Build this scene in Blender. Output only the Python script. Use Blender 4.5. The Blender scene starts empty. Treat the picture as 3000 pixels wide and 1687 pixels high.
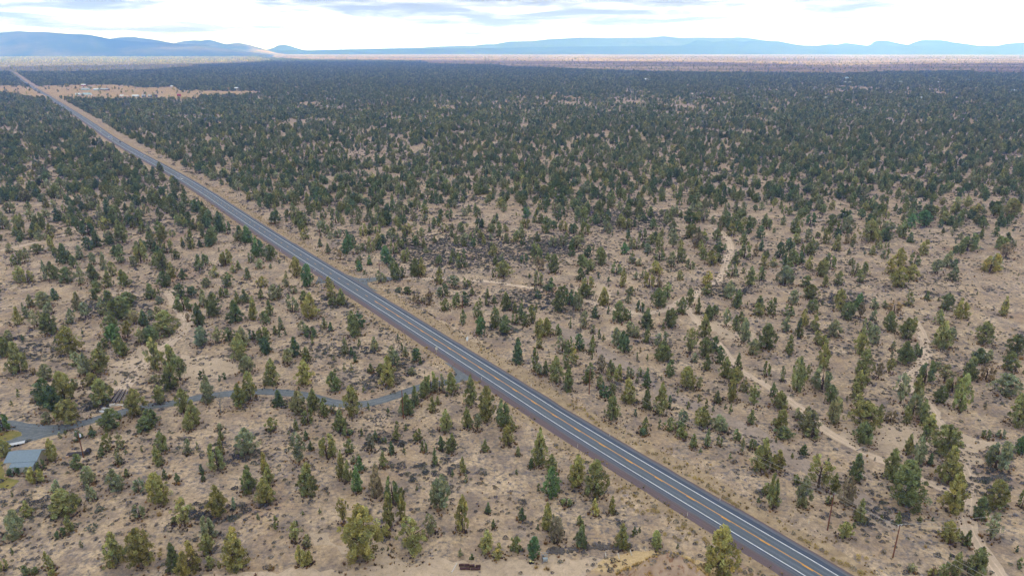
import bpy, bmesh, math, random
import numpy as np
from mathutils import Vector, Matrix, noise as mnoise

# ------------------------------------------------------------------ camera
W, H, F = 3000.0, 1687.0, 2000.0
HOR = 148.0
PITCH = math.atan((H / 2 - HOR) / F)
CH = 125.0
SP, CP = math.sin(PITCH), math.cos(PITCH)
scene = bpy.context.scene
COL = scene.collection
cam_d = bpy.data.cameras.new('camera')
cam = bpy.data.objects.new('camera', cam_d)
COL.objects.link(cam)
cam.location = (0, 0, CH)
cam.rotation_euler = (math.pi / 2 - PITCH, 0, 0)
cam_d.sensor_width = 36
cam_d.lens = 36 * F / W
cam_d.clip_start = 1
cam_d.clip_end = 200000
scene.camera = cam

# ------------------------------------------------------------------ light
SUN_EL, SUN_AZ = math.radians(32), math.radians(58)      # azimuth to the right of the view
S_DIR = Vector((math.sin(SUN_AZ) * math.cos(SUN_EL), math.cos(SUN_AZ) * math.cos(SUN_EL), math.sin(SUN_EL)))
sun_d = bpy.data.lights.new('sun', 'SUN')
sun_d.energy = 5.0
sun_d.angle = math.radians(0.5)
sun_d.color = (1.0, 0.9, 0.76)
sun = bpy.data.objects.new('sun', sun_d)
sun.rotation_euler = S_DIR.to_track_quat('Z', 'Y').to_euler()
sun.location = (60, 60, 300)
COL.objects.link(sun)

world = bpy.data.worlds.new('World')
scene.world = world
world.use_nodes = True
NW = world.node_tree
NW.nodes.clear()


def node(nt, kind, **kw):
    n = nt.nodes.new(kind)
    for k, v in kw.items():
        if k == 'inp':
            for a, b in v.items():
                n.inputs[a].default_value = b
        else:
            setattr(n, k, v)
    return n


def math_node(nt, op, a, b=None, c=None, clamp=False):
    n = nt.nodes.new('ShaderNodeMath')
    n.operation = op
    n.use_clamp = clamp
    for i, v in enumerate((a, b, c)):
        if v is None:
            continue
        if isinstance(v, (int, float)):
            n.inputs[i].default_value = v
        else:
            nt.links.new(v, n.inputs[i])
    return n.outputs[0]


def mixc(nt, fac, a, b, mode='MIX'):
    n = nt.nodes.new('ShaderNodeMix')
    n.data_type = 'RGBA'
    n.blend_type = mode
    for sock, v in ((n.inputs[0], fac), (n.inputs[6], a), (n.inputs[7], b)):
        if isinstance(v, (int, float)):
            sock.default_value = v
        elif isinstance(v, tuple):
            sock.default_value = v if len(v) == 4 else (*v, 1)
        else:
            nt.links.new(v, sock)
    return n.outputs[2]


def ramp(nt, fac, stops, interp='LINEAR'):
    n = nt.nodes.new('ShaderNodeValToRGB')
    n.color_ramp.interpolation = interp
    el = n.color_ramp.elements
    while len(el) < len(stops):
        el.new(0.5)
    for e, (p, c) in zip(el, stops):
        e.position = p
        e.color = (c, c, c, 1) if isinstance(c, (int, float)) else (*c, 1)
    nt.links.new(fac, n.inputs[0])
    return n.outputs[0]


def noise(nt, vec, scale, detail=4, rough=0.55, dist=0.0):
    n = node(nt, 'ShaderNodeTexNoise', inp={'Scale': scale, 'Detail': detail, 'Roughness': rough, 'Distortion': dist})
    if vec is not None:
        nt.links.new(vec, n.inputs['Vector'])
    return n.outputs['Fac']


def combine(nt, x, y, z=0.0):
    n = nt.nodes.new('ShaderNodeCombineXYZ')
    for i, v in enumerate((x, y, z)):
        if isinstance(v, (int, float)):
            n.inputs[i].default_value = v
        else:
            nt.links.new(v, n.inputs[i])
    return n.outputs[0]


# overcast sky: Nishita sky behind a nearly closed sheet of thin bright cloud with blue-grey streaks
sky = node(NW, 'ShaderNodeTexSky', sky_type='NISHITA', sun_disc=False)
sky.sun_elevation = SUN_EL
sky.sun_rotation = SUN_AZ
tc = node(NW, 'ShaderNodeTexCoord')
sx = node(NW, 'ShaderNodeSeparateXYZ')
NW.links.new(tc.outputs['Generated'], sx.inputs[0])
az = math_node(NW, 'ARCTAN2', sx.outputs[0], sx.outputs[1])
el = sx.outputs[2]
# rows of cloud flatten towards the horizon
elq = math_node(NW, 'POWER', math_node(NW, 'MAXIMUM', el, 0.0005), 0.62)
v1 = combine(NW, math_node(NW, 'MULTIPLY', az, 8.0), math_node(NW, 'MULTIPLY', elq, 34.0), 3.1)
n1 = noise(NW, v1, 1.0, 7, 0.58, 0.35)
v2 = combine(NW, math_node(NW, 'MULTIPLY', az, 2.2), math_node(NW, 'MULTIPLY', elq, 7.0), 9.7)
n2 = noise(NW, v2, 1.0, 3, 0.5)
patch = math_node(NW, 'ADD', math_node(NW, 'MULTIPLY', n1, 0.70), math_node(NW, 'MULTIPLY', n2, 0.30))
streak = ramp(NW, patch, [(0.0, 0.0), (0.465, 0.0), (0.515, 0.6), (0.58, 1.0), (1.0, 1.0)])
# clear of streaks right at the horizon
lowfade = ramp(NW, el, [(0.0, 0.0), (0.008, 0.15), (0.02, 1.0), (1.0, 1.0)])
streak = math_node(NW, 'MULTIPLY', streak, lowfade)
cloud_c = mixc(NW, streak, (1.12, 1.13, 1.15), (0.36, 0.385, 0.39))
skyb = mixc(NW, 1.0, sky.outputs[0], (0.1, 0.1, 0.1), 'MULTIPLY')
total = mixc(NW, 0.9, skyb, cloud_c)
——
Job: Write out the data precisely as given, excluding the pictures.

Finished exercise:
Build this scene in Blender. Output only the Python script. Use Blender 4.5. The Blender scene starts empty. Treat the picture as 3000 pixels wide and 1687 pixels high.
import bpy, bmesh, math, random
import numpy as np
from mathutils import Vector, Matrix, noise as mnoise

# ------------------------------------------------------------------ camera
W, H, F = 3000.0, 1687.0, 2000.0
HOR = 148.0
PITCH = math.atan((H / 2 - HOR) / F)
CH = 125.0
SP, CP = math.sin(PITCH), math.cos(PITCH)
scene = bpy.context.scene
COL = scene.collection
cam_d = bpy.data.cameras.new('camera')
cam = bpy.data.objects.new('camera', cam_d)
COL.objects.link(cam)
cam.location = (0, 0, CH)
cam.rotation_euler = (math.pi / 2 - PITCH, 0, 0)
cam_d.sensor_width = 36
cam_d.lens = 36 * F / W
cam_d.clip_start = 1
cam_d.clip_end = 200000
scene.camera = cam

# ------------------------------------------------------------------ light
SUN_EL, SUN_AZ = math.radians(32), math.radians(58)      # azimuth to the right of the view
S_DIR = Vector((math.sin(SUN_AZ) * math.cos(SUN_EL), math.cos(SUN_AZ) * math.cos(SUN_EL), math.sin(SUN_EL)))
sun_d = bpy.data.lights.new('sun', 'SUN')
sun_d.energy = 5.0
sun_d.angle = math.radians(0.5)
sun_d.color = (1.0, 0.9, 0.76)
sun = bpy.data.objects.new('sun', sun_d)
sun.rotation_euler = S_DIR.to_track_quat('Z', 'Y').to_euler()
sun.location = (60, 60, 300)
COL.objects.link(sun)

world = bpy.data.worlds.new('World')
scene.world = world
world.use_nodes = True
NW = world.node_tree
NW.nodes.clear()


def node(nt, kind, **kw):
    n = nt.nodes.new(kind)
    for k, v in kw.items():
        if k == 'inp':
            for a, b in v.items():
                n.inputs[a].default_value = b
        else:
            setattr(n, k, v)
    return n


def math_node(nt, op, a, b=None, c=None, clamp=False):
    n = nt.nodes.new('ShaderNodeMath')
    n.operation = op
    n.use_clamp = clamp
    for i, v in enumerate((a, b, c)):
        if v is None:
            continue
        if isinstance(v, (int, float)):
            n.inputs[i].default_value = v
        else:
            nt.links.new(v, n.inputs[i])
    return n.outputs[0]


def mixc(nt, fac, a, b, mode='MIX'):
    n = nt.nodes.new('ShaderNodeMix')
    n.data_type = 'RGBA'
    n.blend_type = mode
    for sock, v in ((n.inputs[0], fac), (n.inputs[6], a), (n.inputs[7], b)):
        if isinstance(v, (int, float)):
            sock.default_value = v
        elif isinstance(v, tuple):
            sock.default_value = v if len(v) == 4 else (*v, 1)
        else:
            nt.links.new(v, sock)
    return n.outputs[2]


def ramp(nt, fac, stops, interp='LINEAR'):
    n = nt.nodes.new('ShaderNodeValToRGB')
    n.color_ramp.interpolation = interp
    el = n.color_ramp.elements
    while len(el) < len(stops):
        el.new(0.5)
    for e, (p, c) in zip(el, stops):
        e.position = p
        e.color = (c, c, c, 1) if isinstance(c, (int, float)) else (*c, 1)
    nt.links.new(fac, n.inputs[0])
    return n.outputs[0]


def noise(nt, vec, scale, detail=4, rough=0.55, dist=0.0):
    n = node(nt, 'ShaderNodeTexNoise', inp={'Scale': scale, 'Detail': detail, 'Roughness': rough, 'Distortion': dist})
    if vec is not None:
        nt.links.new(vec, n.inputs['Vector'])
    return n.outputs['Fac']


def combine(nt, x, y, z=0.0):
    n = nt.nodes.new('ShaderNodeCombineXYZ')
    for i, v in enumerate((x, y, z)):
        if isinstance(v, (int, float)):
            n.inputs[i].default_value = v
        else:
            nt.links.new(v, n.inputs[i])
    return n.outputs[0]


# overcast sky: Nishita sky behind a nearly closed sheet of thin bright cloud with blue-grey streaks
sky = node(NW, 'ShaderNodeTexSky', sky_type='NISHITA', sun_disc=False)
sky.sun_elevation = SUN_EL
sky.sun_rotation = SUN_AZ
tc = node(NW, 'ShaderNodeTexCoord')
sx = node(NW, 'ShaderNodeSeparateXYZ')
NW.links.new(tc.outputs['Generated'], sx.inputs[0])
az = math_node(NW, 'ARCTAN2', sx.outputs[0], sx.outputs[1])
el = sx.outputs[2]
# rows of cloud flatten towards the horizon
elq = math_node(NW, 'POWER', math_node(NW, 'MAXIMUM', el, 0.0005), 0.62)
v1 = combine(NW, math_node(NW, 'MULTIPLY', az, 8.0), math_node(NW, 'MULTIPLY', elq, 34.0), 3.1)
n1 = noise(NW, v1, 1.0, 7, 0.58, 0.35)
v2 = combine(NW, math_node(NW, 'MULTIPLY', az, 2.2), math_node(NW, 'MULTIPLY', elq, 7.0), 9.7)
n2 = noise(NW, v2, 1.0, 3, 0.5)
patch = math_node(NW, 'ADD', math_node(NW, 'MULTIPLY', n1, 0.70), math_node(NW, 'MULTIPLY', n2, 0.30))
streak = ramp(NW, patch, [(0.0, 0.0), (0.465, 0.0), (0.515, 0.6), (0.58, 1.0), (1.0, 1.0)])
# clear of streaks right at the horizon
lowfade = ramp(NW, el, [(0.0, 0.0), (0.008, 0.15), (0.02, 1.0), (1.0, 1.0)])
streak = math_node(NW, 'MULTIPLY', streak, lowfade)
cloud_c = mixc(NW, streak, (1.12, 1.13, 1.15), (0.36, 0.385, 0.39))
skyb = mixc(NW, 1.0, sky.outputs[0], (0.1, 0.1, 0.1), 'MULTIPLY')
total = mixc(NW, 0.9, skyb, cloud_c)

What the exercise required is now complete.